== DIRECTIONS FOR THIS TASK ==
Leave the pictures out and quote every line from the start of the listing to the line with "sc = bpy.context.scene", inclusive.

BEGIN SUPPLIED INFORMATION

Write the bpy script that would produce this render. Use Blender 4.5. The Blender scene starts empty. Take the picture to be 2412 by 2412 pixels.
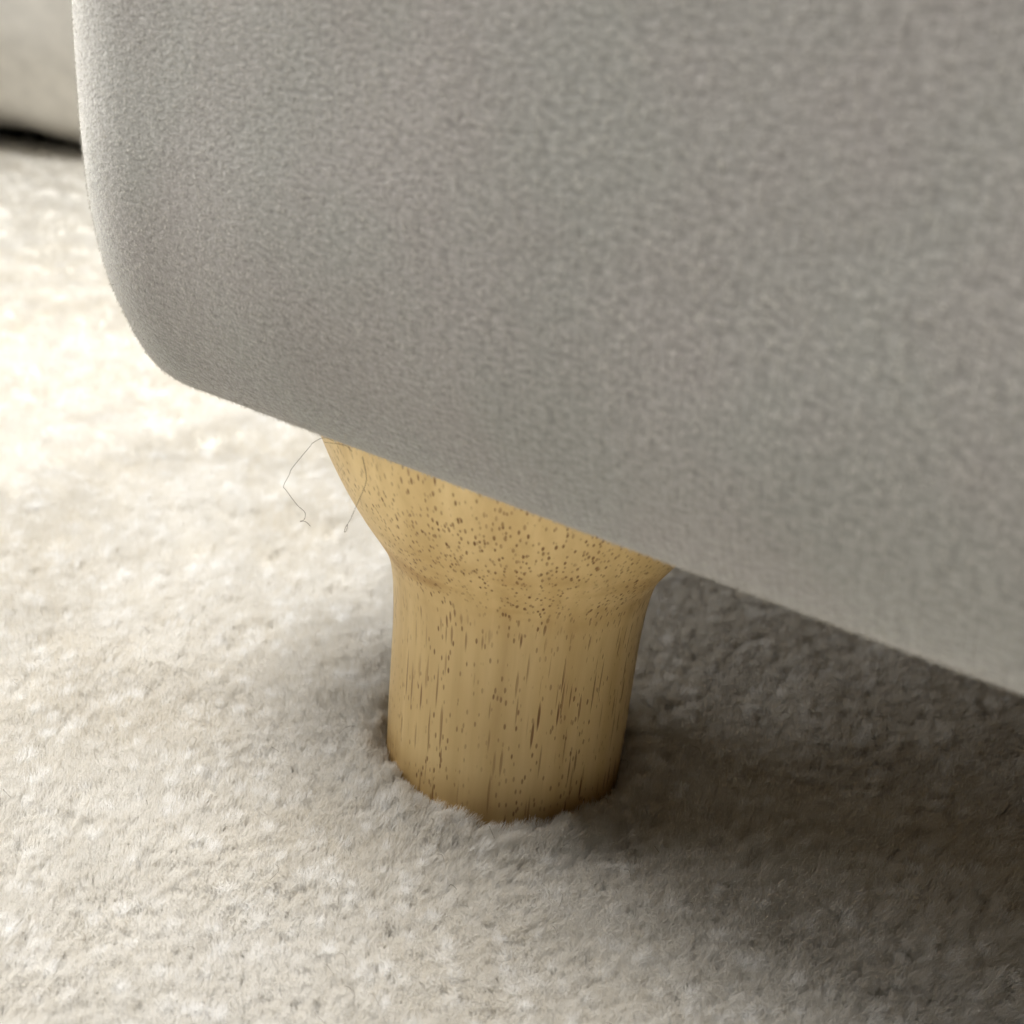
import bpy, bmesh, math, random
import numpy as np
from mathutils import Vector, Matrix

random.seed(7)
rng = np.random.default_rng(7)
CM = 0.01
C = bpy.context.scene.collection
sc = bpy.context.scene

# ------------------------------------------------------------------ camera
CAM = np.array([0.0, 0.0, 13.1]) * CM
PITCH, ROLL = math.radians(23.0), math.radians(5.8)
cd = bpy.data.cameras.new('camera')
cam = bpy.data.objects.new('camera', cd)
C.objects.link(cam)
fwd = Vector((0, math.cos(PITCH), -math.sin(PITCH)))
up0 = Vector((0, math.sin(PITCH), math.cos(PITCH)))
rt0 = Vector((1, 0, 0))
upv = up0 * math.cos(ROLL) - rt0 * math.sin(ROLL)
rtv = rt0 * math.cos(ROLL) + up0 * math.sin(ROLL)
M = Matrix((rtv, upv, -fwd)).transposed().to_4x4()
M.translation = Vector(CAM)
cam.matrix_world = M
cd.sensor_width = 36
cd.lens = 36 / (2 * math.tan(math.radians(25.0)))
cd.clip_start = 0.005
cd.clip_end = 50
cd.dof.use_dof = True
cd.dof.focus_distance = 0.185
cd.dof.aperture_fstop = cd.lens / 1.9
sc.camera = cam

# ------------------------------------------------------------------ world, lamps, exposure
w = bpy.data.worlds.new('World')
sc.world = w
w.use_nodes = True
w.node_tree.nodes['Background'].inputs[0].default_value = (1.0, 0.955, 0.90, 1)
w.node_tree.nodes['Background'].inputs[1].default_value = 0.045
sc.view_settings.view_transform = 'Standard'
sc.view_settings.look = 'None'
sc.view_settings.exposure = 0.06
sc.view_settings.gamma = 1.0
sc.render.engine = 'CYCLES'
sc.cycles.max_bounces = 8
sc.cycles.diffuse_bounces = 5
sc.cycles_curves.shape = 'THICK'


def area(name, loc, target, size, power, col):
    l = bpy.data.lights.new(name, 'AREA')
    l.shape = 'DISK'
    l.size = size
    l.energy = power
    l.color = col
    o = bpy.data.objects.new(name, l)
    C.objects.link(o)
    o.location = loc
    o.rotation_euler = (Vector(target) - Vector(loc)).to_track_quat('-Z', 'Y').to_euler()
    return o


area('ceiling_lamp', (1.18, 0.36, 2.30), (0, 0.6, 0), 0.05, 31.0, (1.0, 1.0, 0.995))
area('second_ceiling_lamp', (1.55, 0.1, 2.30), (0, 0.5, 0), 0.07, 16, (1.0, 0.975, 0.94))
fl = area('front_lamp', (-0.50, 0.20, 1.45), (0.04, 0.02, 0.0), 0.80, 13.2, (1.0, 0.99, 0.965))
fl.data.spread = math.radians(85)
sl = area('side_fill', (-0.66, 0.30, 0.38), (0.10, 0.10, 0.03), 0.45, 0.50, (1.0, 0.985, 0.95))  # low soft fill added at left, out of view, to reach under the sofa
sl.data.spread = math.radians(80)


# ------------------------------------------------------------------ helpers
def obj(name, data, parent=None):
    o = bpy.data.objects.new(name, data)
    C.objects.link(o)
    if parent:
        o.parent = parent
    return o


def tag(o, label=None, cat=None, group=None, kind=None):
    for k, v in (('label', label), ('category', cat), ('group', group), ('kind', kind)):
        if v:
            o[k] = v
    return o


def grid_mesh(name, P, mat, close_u=False, cap=False, smooth=True):
    nu, nv = P.shape[:2]
    idx = np.arange(nu * nv).reshape(nu, nv)
    a = idx if close_u is False else np.vstack([idx, idx[:1]])
    q = np.stack([a[:-1, :-1], a[1:, :-1], a[1:, 1:], a[:-1, 1:]], -1).reshape(-1, 4)
    faces = q.tolist()
    if cap:
        faces.append(idx[:, 0][::-1].tolist())
        faces.append(idx[:, -1].tolist())
    m = bpy.data.meshes.new(name)
    m.from_pydata(P.reshape(-1, 3).tolist(), [], faces)
    m.update()
    if smooth:
        m.shade_smooth()
    m.materials.append(mat)
    return m


def hair_curves(name, P, R, mat, tint=None):
    """P: (n, k, 3) points, R: (n, k) radii, tint: (n,) number per fibre"""
    n, k = P.shape[:2]
    h = bpy.data.hair_curves.new(name)
    h.add_curves([k] * n)
    h.attributes['position'].data.foreach_set('vector', P.astype(np.float32).ravel())
    ra = h.attributes.get('radius') or h.attributes.new('radius', 'FLOAT', 'POINT')
    ra.data.foreach_set('value', R.astype(np.float32).ravel())
    if tint is not None:
        t = h.attributes.new('tint', 'FLOAT', 'CURVE')
        t.data.foreach_set('value', tint.astype(np.float32))
    h.materials.append(mat)
    return h


class Noise:
    """smooth value noise on the plane, any scale"""
    def __init__(self, seed):
        self.g = np.random.default_rng(seed).uniform(-1, 1, (256, 256))

    def __call__(self, x, y):
        xi, yi = np.floor(x).astype(int), np.floor(y).astype(int)
        fx, fy = x - xi, y - yi
        fx, fy = fx * fx * (3 - 2 * fx), fy * fy * (3 - 2 * fy)
        g = lambda a, b: self.g[a % 256, b % 256]
        return ((g(xi, yi) * (1 - fx) + g(xi + 1, yi) * fx) * (1 - fy)
                + (g(xi, yi + 1) * (1 - fx) + g(xi + 1, yi + 1) * fx) * fy)


def new_mat(name):
    m = bpy.data.materials.new(name)
    m.use_nodes = True
    nt = m.node_tree
    return m, nt, nt.nodes['Principled BSDF']


def node(nt, kind, **kw):
    n = nt.nodes.new(kind)
    for k, v in kw.items():
        if k.startswith('i_'):
            n.inputs[k[2:]].default_value = v
        else:
            setattr(n, k, v)
    return n


def ramp(nt, fac, stops):
    r = nt.nodes.new('ShaderNodeValToRGB')
    e = r.color_ramp.elements
    while len(e) < len(stops):
        e.new(0.5)
    for el, (p, c) in zip(e, stops):
        el.position = p
        el.color = c if len(c) == 4 else (*c, 1)
    nt.links.new(fac, r.inputs[0])
    return r


def coords(nt, scale=(1, 1, 1), rot=(0, 0, 0)):
    tc = nt.nodes.new('ShaderNodeTexCoord')
    mp = nt.nodes.new('ShaderNodeMapping')
    mp.inputs['Scale'].default_value = scale
    mp.inputs['Rotation'].default_value = rot
    nt.links.new(tc.outputs['Object'], mp.inputs['Vector'])
    return mp.outputs['Vector']


# ------------------------------------------------------------------ materials
def make_fabric():
    m, nt, b = new_mat('grey_velour')
    L = nt.links.new
    # mottled nap: clumps of about a millimetre, drawn out sideways
    v = coords(nt)
    # s runs along the wall and is stored with the mesh, so the nap follows the cloth
    uv = nt.nodes.new('ShaderNodeUVMap')
    mp = node(nt, 'ShaderNodeMapping')
    mp.inputs['Scale'].default_value = (66, 170, 1)
    mp.inputs['Rotation'].default_value = (0, 0, -0.12)
    L(uv.outputs[0], mp.inputs['Vector'])
    n1 = node(nt, 'ShaderNodeTexNoise', i_Scale=10.0, i_Detail=3.0, i_Roughness=0.7, i_Distortion=0.25)
    L(mp.outputs[0], n1.inputs['Vector'])
    n2 = node(nt, 'ShaderNodeTexNoise', i_Scale=16.0, i_Detail=3.0)          # broad brushing marks
    L(v, n2.inputs['Vector'])
    n3 = node(nt, 'ShaderNodeTexNoise', i_Scale=2600.0, i_Detail=1.0)
    L(v, n3.inputs['Vector'])
    n4 = node(nt, 'ShaderNodeTexNoise', i_Scale=45.0, i_Detail=2.0)
    L(v, n4.inputs['Vector'])
    # knitted ribs of the ground cloth, faint, running down the wall
    wv = node(nt, 'ShaderNodeTexWave', wave_type='BANDS', bands_direction='X', i_Scale=285.0, i_Distortion=1.0)
    wv.inputs['Detail'].default_value = 1.0
    L(uv.outputs[0], wv.inputs['Vector'])
    c1 = ramp(nt, n1.outputs['Fac'], [(0.32, (0.142, 0.136, 0.130)), (0.5, (0.210, 0.202, 0.193)), (0.68, (0.276, 0.267, 0.257))])
    c2 = ramp(nt, n4.outputs['Fac'], [(0.38, (0.98, 1.0, 0.985)), (0.62, (1.0, 0.978, 0.978))])
    mx = node(nt, 'ShaderNodeMixRGB', blend_type='MULTIPLY')
    mx.inputs[0].default_value = 1.0
    L(c1.outputs[0], mx.inputs[1])
    L(c2.outputs[0], mx.inputs[2])
    c3 = ramp(nt, n2.outputs['Fac'], [(0.3, (0.93, 0.93, 0.93)), (0.7, (1.05, 1.05, 1.05))])
    mx2 = node(nt, 'ShaderNodeMixRGB', blend_type='MULTIPLY')
    mx2.inputs[0].default_value = 1.0
    L(mx.outputs[0], mx2.inputs[1])
    L(c3.outputs[0], mx2.inputs[2])
    L(mx2.outputs[0], b.inputs['Base Color'])
    b.inputs['Roughness'].default_value = 0.95
    b.inputs['Specular IOR Level'].default_value = 0.1
    b.inputs['Sheen Weight'].default_value = 0.85
    b.inputs['Sheen Roughness'].default_value = 0.42
    b.inputs['Sheen Tint'].default_value = (0.95, 0.93, 0.88, 1)
    us = node(nt, 'ShaderNodeSeparateXYZ')
    L(uv.outputs[0], us.inputs[0])
    rib = node(nt, 'ShaderNodeMapRange')          # ribs of the ground cloth show where the nap is brushed flat
    rib.inputs['From Min'].default_value = 0.63
    rib.inputs['From Max'].default_value = 0.73
    rib.inputs['To Max'].default_value = 0.17
    rib.inputs['To Min'].default_value = 0.02
    L(us.outputs[0], rib.inputs['Value'])
    a1 = node(nt, 'ShaderNodeMath', operation='MULTIPLY_ADD')
    L(n3.outputs['Fac'], a1.inputs[0])
    a1.inputs[1].default_value = 0.35
    L(n1.outputs['Fac'], a1.inputs[2])
    a2 = node(nt, 'ShaderNodeMath', operation='MULTIPLY_ADD')
    L(wv.outputs['Fac'], a2.inputs[0])
    L(rib.outputs[0], a2.inputs[1])
    L(a1.outputs[0], a2.inputs[2])
    bp = node(nt, 'ShaderNodeBump', i_Strength=0.42, i_Distance=0.0009)
    L(a2.outputs[0], bp.inputs['Height'])
    L(bp.outputs[0], b.inputs['Normal'])
    return m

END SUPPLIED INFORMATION

== TASK RESULT ==
Write the bpy script that would produce this render. Use Blender 4.5. The Blender scene starts empty. Take the picture to be 2412 by 2412 pixels.
import bpy, bmesh, math, random
import numpy as np
from mathutils import Vector, Matrix

random.seed(7)
rng = np.random.default_rng(7)
CM = 0.01
C = bpy.context.scene.collection
sc = bpy.context.scene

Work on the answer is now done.